An Erdős-Szekeres-type question
The answer is YES if all the $d_i$ are at least $\lfloor d/2\rfloor$, and NO otherwise.
For the NO: as the cyclic polytopes $C_d(n)$ are $\lfloor d/2\rfloor$-neighborly, there are arbitrarily large point sets where no simplex spanned by $\lfloor d/2\rfloor$ points intersects any simplex (even $d$-simplex) spanned by other points.
For the YES: We rely on the high-dimensional version of Erdös-Szekeres as quoted by Gil Kalai.
(For references, this is Exercise 6(i) of Section 7.3, page 126 of Grünbaum's polytopes book, where however only "neighborly" is claimed/stated. The full claim for "cyclic" with a proof is given in Proposition 9.4.7, page 398, of the five-author oriented matroid by Björner et al. Indeed we get - and will use - the stronger condition that also all subpolytopes will be cyclic.)
Thus we can assume that our point set contains/is the vertex set of of a $d$-dimensional cyclic polytope on $(d_1+1)+\cdots+(d_k+1)$ vertices. Also assume w.l.o.g. that $d_1\ge d_2\ge\cdots\ge d_k$. Now if we assign the vertices to simplices by taking rounds - that is, first vertex to $\Delta_1$, second to $\Delta_2$, ... , $k$-th to $\Delta_k$, $(k+1)$-st to $\Delta_1$ again etc., we get a partition of the vertex set into simplices. One checks that they pairwise intersect using the combinatorics of cyclic polytopes and the Gale evenness criterion. For this, the key fact is that when we look at the vertices of $\Delta_i$ and $\Delta_j$, then they come in alternating order on the cyclic polytope. Together, they have at least $d+2$ vertices. Finally, the combinatorics of a cyclic polytope on $d+2$ vertices is that of two simplices that intersect in point that is relative-interior to both of them.

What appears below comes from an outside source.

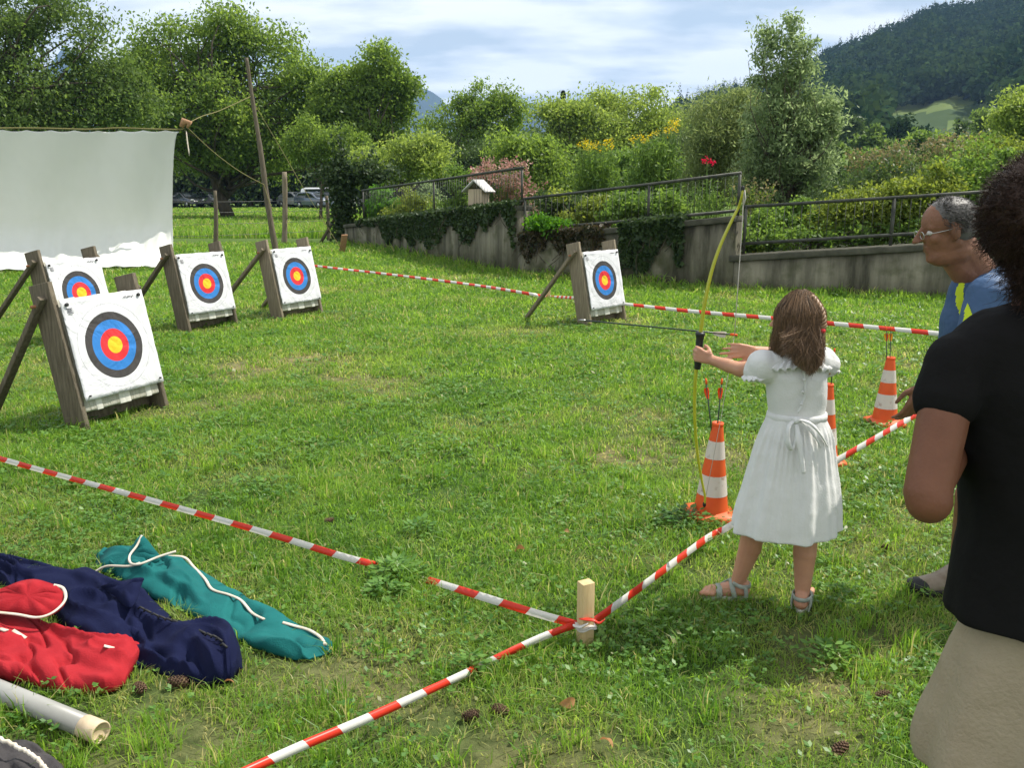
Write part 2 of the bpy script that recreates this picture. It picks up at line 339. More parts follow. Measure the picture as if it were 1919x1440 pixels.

The answer to the first question is yes (with $N = 7$). Consider a $2$-dimensional simplicial complex $K$ with 7 vertices and with all possible triangles. Assume there are 7 points in $\mathbb R^4$. You can construct a linear mapping $f \colon |K| \rightarrow \mathbb R^4$ ($|K|$ denotes the geometric realization of the complex). It is well known that $K$ does not embed into $\mathbb R^4$. More precisely, so called Van Kampen obstruction of this complex is nonzero, and this implies that for any continuous map $f'\colon |K| \rightarrow \mathbb R^4$ there are two vertex disjoint simplices $\sigma, \tau$ of $K$ whose images $f(|\sigma|), f(|\tau|)$ intersect. If you aply this result on $f$ you get the desired conclusion. In an unlikely case that $\sigma$ or $\tau$ have smaller dimension then 2, you simply extend them to triangles (this may occur only if the points are not in generic position).
This reasoning extends to the case $k = 2$, $d_1, d_2 = m$ for some parameter $m$, $d = 2m$ and $N = 2m + 3$. (At the moment, I am not able to answer the general question, however.)
It is useful to know the following Erdos-Szekeres fact: For every k > d there is N(k,d) so that every N points in general position in R^d contains k points in "cyclic position". We say that d points $x_1, x_2,...x_d$ are in cyclic position if all the simplices $x_{i_1},...,x_{i_{d+1}}$ have the same orientation. This fact follows from Ramsey's theorem. (With very large N(k,d).) It implies various results of the kind ask here if they refer to properties of points in cyclic positions.
This gives a complete answer for the case $k=2$ of the original question. Indeed it is useful to think about the original problem as for which sizes $d_1,d_2\dots,d_k$ whose sum is $(d+1)(k-1)+1$ if N is large enough and we have $N$ points in $R^d$ we can find a subset of $(d+1)(k-1)+1$ points with Tverberg partition of sizes $d_1,d_2,\dots,d_k$. When it comes to Radon partitions points in cyclic position are "cannonical". For larger values of $k$ I dont know the precise situation. We can look at lexicographic sequence of points on the moment curve and this is a property inherited by subsequences. (So it will exclude plenty of $d_i$ sequences.) But I am not sure every large set of points "contains" a lexicographic sequence of points on the moment curve. ("contains" in terms of having equivalent Tverberg's behavior.) So there is more to explore.
By the way, an interesting higher dimensional question is what is the number f(n,d) so that every f(n,d) points in general position in $R^d$ contains $n$ points in convex position. This is monotonic non-increasing in $d$.